Typically these small farms are on hilly, boggy or poor land which is not good enough for either dairying or growing crops, both of which are far more profitable.  (They are the kind of small farms that the ancestors of many Irish Americans emigrated from over the decades.)

In the year 2017/’18 farming incomes overall in Ireland fell by around 20 percent, and most of this was borne by the 80,000 beef farmers thanks to the fall in cattle prices.  The average income for our beef farmers last year was just €8,300.

The average income for our 18,000 dairy farmers was €61,300, which also was down sharply on the year before, even though it is still considerable.   But the dairy farms are bigger holdings of rich grassland so it's not possible for our small beef farms to simply switch into dairying.

Why are cattle prices so bad?  There are several answers to that question, but the central one is oversupply of beef in a declining European market.

The expansion of dairying here has meant a glut of calves every year and most of them end up in the beef market.  Added to this is the shrinking market for beef as people these days eat less red meat for health reasons, especially in our traditional markets in the U.K. and Europe.

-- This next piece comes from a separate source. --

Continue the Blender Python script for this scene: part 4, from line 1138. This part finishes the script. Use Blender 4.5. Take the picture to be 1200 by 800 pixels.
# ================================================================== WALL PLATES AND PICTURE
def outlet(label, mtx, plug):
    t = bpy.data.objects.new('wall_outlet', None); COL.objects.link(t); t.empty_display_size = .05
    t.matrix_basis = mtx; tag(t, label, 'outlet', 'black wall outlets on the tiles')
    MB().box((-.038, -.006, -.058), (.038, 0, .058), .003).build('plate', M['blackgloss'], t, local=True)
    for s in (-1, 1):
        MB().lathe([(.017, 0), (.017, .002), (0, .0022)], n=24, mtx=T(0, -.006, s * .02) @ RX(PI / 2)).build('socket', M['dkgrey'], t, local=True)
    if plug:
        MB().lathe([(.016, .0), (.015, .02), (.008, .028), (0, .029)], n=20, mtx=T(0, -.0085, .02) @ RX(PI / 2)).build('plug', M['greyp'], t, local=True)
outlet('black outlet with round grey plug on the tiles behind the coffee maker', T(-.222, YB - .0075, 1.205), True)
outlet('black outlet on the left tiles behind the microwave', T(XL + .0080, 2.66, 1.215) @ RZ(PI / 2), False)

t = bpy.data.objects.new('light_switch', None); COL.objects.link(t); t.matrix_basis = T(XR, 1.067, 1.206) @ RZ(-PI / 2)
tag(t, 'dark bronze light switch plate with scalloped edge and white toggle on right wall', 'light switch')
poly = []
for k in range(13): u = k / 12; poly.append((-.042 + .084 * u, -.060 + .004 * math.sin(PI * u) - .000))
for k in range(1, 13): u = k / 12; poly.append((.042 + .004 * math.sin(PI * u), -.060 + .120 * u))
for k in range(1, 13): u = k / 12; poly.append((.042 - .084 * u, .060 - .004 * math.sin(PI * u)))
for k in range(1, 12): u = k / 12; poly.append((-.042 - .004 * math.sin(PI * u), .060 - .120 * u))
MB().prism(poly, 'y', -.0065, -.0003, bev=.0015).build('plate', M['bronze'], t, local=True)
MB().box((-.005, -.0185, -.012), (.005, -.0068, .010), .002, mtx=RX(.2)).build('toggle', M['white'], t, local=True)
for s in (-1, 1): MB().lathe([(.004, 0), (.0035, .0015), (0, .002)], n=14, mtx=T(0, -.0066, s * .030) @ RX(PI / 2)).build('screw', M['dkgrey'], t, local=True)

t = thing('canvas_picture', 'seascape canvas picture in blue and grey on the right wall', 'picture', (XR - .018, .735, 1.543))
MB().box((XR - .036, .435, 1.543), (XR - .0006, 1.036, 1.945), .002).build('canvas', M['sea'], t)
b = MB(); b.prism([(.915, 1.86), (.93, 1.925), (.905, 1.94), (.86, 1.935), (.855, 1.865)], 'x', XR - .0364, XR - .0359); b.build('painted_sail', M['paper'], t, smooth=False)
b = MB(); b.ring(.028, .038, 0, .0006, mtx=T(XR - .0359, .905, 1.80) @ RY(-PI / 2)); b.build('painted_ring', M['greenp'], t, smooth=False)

Here at home even people like Varadkar and former President Mary Robinson have said publicly that they now eat less meat. Making this trend even stronger is the growing concern among consumers about the impact of cattle emissions on climate change.

In combination, all these factors mean that demand for beef in big countries in Europe like Britain, France and Germany is now falling by around two percent a year.  And since we export the meat from four out of every five beef animals we raise this is a bigger problem for Ireland than anywhere else -- and it's made worse by the growing levels of cheap South American beef being imported into Europe.

It is true that prices for beef -- and even dairy produce -- have been hit hard several times in the recent past and farmers here have survived and even prospered when prices recovered. But this time it seems different because of the factors listed above.  There can be no doubt that the present situation is a kind of tipping point which eventually could mean the end for many of our small beef farms and a way of life that has been there for many decades.

The reaction to this has been less than sympathetic from some economists here who say many of these farmers need to face up to the changing world we live in and accept that small beef farms with suckler herds on marginal land have no future.  They need to change into other enterprises like organic vegetable growing or forestry.   The reality is that most of these small farms are either too small or not suitable for anything other than keeping a small herd of cows and rearing the calves.

Some of the agricultural experts here have been saying quietly that up to half of our 80,000 small farms will never be viable in the future.  On a fundamental level what we are facing is a major change in the make-up and character of rural Ireland.
The small family farm, so beloved by de Valera, has been the defining image of the Irish countryside since the state was founded and indeed for much longer than that.  Losing it will mean a significant shift away from a way of life that made us what we are.